Terminons par les moments qui ont suivi la défaite. Ce furent des instants d’abattement où il a fallu beaucoup de ressource pour résister à l’envie masochiste de zapper pour encaisser les délires chauvins des Egyptiens. Et puis, cadeau inattendu mais ô combien apaisant, Orange sports a proposé un documentaire sur les meilleures pages de l’histoire du football algérien. Pour cette CAN, les journalistes de cette chaîne, qui avait l’exclusivité de la retransmission, étaient pour la plupart en faveur de l’Algérie. Cela se sentait à leurs commentaires, à leur joie après le match contre la Côte d’Ivoire, à leur indignation et exaspération après la victoire égyptienne. Cela mérite d’être signalé : en France, il n’y a pas que de méchants journalistes qui cherchent à dénigrer notre pays, bien au contraire. Le documentaire en question fut un véritable baume au cœur. Nous avons eu droit à l’histoire du Mouloudia d’Alger (MCA), à celle de l’équipe du FLN qui, selon le commentaire audio, « symbolisait à sa façon la lutte contre le colonialisme et ses injustices » – étrange sensation que d’entendre ces propos sur une chaîne française. Evoquées aussi les médailles d’or des Jeux Méditerranéens (1975) et Africains (1978) ; l’historique et épique victoire du MCA contre le Hafia Conakry en Coupe d’Afrique des clubs champions (1976) ; l’épopée de 1982 déjà évoquée ci-dessus et, avant elle, la naissance d’une grande équipe nationale lors de la Coupe d’Afrique des Nations de 1980 et, après elle, le titre continental de 1990.

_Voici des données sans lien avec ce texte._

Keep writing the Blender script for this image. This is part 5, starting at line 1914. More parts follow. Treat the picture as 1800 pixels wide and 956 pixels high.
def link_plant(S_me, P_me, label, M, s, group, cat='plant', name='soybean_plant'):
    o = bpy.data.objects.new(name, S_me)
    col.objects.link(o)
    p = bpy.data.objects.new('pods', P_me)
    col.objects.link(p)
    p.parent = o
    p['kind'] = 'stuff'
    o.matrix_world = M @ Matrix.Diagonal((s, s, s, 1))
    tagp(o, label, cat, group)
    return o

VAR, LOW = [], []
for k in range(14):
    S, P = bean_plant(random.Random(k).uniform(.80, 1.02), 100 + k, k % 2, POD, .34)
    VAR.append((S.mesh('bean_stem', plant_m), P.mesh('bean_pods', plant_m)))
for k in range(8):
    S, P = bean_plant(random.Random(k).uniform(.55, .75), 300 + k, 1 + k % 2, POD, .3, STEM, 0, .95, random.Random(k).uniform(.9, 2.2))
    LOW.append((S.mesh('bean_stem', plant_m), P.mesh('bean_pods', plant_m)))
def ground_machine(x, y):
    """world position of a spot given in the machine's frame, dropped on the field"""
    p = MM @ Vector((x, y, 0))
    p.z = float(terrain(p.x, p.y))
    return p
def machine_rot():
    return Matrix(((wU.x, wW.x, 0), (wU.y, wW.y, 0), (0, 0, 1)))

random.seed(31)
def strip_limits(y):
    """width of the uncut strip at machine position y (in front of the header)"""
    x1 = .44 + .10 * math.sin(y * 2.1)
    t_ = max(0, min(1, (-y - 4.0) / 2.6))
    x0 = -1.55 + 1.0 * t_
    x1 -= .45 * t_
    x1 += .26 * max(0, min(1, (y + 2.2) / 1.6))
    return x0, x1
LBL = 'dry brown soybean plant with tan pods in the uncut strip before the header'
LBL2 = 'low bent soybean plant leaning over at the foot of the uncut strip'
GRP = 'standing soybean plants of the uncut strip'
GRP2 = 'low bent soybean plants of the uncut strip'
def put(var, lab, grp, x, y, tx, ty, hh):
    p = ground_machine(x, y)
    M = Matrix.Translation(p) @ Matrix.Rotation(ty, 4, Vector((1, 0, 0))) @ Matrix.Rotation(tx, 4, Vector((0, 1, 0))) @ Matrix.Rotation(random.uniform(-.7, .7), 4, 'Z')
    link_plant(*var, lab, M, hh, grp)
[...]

Merci donc à Orange grâce à qui le court sommeil dans la nuit du 28 au 29 janvier n’a pas été trop agité. Par contre, oublions vite le réveil et laissons-nous convaincre que d’autres pages brillantes seront écrites pour le plus grand bonheur de ceux qui aiment à chanter « Verte, ma chérie. »
(*) Un moment Algérien, 26 novembre 2009.